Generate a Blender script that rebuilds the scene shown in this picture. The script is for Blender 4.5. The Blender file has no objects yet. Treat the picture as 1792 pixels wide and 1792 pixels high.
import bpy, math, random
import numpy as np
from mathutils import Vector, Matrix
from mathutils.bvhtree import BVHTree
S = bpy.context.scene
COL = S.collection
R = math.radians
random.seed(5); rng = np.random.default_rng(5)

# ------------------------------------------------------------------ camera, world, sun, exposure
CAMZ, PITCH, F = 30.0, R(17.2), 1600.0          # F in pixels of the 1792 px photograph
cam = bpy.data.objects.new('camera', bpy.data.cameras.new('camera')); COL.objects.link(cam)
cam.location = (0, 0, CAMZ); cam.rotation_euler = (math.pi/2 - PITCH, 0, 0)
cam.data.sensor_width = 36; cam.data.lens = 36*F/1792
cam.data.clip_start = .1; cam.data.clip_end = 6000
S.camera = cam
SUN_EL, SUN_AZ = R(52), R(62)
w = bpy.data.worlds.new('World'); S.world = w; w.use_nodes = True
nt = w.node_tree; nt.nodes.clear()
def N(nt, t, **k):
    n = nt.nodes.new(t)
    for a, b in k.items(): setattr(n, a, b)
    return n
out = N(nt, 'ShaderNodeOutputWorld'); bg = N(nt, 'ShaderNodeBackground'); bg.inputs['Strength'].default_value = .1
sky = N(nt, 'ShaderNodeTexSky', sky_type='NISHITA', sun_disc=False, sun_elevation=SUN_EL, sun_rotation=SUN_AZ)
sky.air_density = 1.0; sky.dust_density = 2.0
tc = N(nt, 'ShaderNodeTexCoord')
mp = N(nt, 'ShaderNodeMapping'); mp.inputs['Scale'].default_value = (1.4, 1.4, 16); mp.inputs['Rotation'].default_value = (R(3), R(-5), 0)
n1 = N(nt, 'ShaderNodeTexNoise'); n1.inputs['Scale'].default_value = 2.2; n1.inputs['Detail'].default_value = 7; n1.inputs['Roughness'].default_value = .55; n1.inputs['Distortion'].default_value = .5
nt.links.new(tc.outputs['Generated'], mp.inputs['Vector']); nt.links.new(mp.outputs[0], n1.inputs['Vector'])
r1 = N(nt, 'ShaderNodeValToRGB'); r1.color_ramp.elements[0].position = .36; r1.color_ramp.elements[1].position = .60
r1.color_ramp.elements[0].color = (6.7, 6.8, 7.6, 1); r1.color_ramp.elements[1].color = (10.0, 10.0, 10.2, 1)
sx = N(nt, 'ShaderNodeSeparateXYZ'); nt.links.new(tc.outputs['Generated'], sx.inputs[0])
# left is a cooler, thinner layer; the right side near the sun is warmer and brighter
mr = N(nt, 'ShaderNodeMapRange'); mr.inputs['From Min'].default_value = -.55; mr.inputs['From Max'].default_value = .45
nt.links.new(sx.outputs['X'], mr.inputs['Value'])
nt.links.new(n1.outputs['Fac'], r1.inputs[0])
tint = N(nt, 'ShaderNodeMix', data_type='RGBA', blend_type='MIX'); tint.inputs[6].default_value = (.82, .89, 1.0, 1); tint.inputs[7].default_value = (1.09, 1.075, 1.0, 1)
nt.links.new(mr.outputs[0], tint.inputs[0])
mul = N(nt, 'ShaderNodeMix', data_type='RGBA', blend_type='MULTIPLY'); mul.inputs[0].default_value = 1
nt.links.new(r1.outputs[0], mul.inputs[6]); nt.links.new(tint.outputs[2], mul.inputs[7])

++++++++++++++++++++

» What you are asked to do:
Quote only the stretch of lines that starts the data above and ends with the line containing "random.seed(5); rng = np.random.default_rng(5)", both included.

» Result of this exercise:
Generate a Blender script that rebuilds the scene shown in this picture. The script is for Blender 4.5. The Blender file has no objects yet. Treat the picture as 1792 pixels wide and 1792 pixels high.
import bpy, math, random
import numpy as np
from mathutils import Vector, Matrix
from mathutils.bvhtree import BVHTree
S = bpy.context.scene
COL = S.collection
R = math.radians
random.seed(5); rng = np.random.default_rng(5)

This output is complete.